明治時代の探照灯(現在のサーチライト)は、操縦桿によって水平から俯仰、左右に手で動かしたようです。発電は機関舎にボイラー・スチームエンジンを据付け、発電機で発電し、探照灯までケーブルで通電しました。
常時探照灯は地下の電灯井に格納し、有事の際には、探照灯を電灯座に載せ昇降機で引き揚げて使用していました。第三海堡では探照灯を台車に乗せたまま、照明所に運搬するために用いたと思われる軌条(レール)も確認されました。
7.観測所
観測所は指揮官の位置するところで、指揮、観測、通信連絡に便利なよう、視界の広い高い場所を選んで設置されています。

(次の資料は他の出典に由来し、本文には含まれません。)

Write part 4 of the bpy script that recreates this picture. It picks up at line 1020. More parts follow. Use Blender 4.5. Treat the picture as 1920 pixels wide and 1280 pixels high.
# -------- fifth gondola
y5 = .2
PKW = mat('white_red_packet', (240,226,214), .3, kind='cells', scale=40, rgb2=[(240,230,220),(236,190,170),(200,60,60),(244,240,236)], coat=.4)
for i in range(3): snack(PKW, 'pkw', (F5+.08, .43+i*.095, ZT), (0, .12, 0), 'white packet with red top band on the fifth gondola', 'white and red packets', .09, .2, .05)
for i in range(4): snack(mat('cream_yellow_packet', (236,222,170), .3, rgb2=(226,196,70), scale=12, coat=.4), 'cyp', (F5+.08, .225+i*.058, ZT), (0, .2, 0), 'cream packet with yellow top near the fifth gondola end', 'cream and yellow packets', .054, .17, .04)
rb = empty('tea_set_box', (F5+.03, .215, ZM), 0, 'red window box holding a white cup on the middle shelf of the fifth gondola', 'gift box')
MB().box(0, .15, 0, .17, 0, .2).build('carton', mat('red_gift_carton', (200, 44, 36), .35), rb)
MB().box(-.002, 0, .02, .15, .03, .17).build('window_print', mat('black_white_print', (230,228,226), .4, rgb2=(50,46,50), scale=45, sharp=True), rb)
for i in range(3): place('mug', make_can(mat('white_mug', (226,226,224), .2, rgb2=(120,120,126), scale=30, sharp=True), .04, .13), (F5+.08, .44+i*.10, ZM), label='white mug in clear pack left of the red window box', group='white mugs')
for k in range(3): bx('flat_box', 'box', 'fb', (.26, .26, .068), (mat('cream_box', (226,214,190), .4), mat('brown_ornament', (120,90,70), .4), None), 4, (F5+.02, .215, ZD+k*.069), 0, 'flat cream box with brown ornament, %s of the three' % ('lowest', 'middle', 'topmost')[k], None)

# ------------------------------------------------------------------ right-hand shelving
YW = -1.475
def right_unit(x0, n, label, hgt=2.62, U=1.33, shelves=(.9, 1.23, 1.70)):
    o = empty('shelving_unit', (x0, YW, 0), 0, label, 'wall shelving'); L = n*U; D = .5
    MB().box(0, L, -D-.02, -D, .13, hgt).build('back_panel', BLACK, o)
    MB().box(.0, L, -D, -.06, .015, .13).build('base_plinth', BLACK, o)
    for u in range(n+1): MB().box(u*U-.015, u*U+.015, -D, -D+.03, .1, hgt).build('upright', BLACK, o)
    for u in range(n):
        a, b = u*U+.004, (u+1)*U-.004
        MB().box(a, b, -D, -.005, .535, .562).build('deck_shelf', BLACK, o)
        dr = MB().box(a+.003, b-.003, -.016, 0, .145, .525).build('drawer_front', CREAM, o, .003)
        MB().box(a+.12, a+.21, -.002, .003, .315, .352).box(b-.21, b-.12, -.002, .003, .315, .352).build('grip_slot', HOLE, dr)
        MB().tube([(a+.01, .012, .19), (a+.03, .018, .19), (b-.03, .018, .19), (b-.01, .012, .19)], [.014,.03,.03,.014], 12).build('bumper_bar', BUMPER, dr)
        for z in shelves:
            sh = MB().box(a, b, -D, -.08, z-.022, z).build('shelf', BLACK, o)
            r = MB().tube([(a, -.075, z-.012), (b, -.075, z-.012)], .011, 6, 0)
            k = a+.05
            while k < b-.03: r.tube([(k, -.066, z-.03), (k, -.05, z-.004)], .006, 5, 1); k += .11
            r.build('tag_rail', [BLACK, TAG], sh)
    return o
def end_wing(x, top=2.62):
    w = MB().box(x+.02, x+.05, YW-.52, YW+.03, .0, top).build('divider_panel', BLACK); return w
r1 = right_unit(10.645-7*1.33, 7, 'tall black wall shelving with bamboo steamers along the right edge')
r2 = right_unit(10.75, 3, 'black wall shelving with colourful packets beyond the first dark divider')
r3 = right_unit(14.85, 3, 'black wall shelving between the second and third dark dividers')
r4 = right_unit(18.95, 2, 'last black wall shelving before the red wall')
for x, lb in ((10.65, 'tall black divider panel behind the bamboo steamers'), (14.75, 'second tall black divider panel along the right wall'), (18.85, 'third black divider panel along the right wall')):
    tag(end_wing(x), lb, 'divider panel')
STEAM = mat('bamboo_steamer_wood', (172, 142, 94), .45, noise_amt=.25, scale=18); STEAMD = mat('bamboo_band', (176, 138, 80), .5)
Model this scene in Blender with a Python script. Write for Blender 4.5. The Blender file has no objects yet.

第三海堡では頭部の中央1ヶ所と両側に2 箇所、尾部の中央に1ヶ所、最後部に2ヶ所の計6 ヶ所に設置されていました
8.砲台砲側庫
内部は2室からなっています。脚壁から天井の半円形アーチまでコンクリートの一体構造となっています。砲側庫入口上部に階段があり、踏み面部分は石材で施工されていました。
9.頭部防波堤(大型鉄筋コンクリートケーソン)
頭部前面には防波堤として、1函あたり長さ14m、高さ7m、上幅4m、底幅6mの鉄筋コンクリートのケーソン13函が据え付けられていました。中詰め材には、貧配合の粗石コンクリートが充填されていました。
10.大型兵舎
第三海堡の尾部側中央にあった最大規模の大型兵舎です。兵舎とは、守備兵隊が生活もしくは退避するための建物で、この構造物には、2つの居室部分と左右の砲台間を行き来するための連絡通路がありました。居室部分の天井は半円形のアーチ状で、入口壁面にはイギリス積のレンガが積まれていました。また、連絡通路部分は、中央水平部分の地下に空間があり、砂が充填してありました。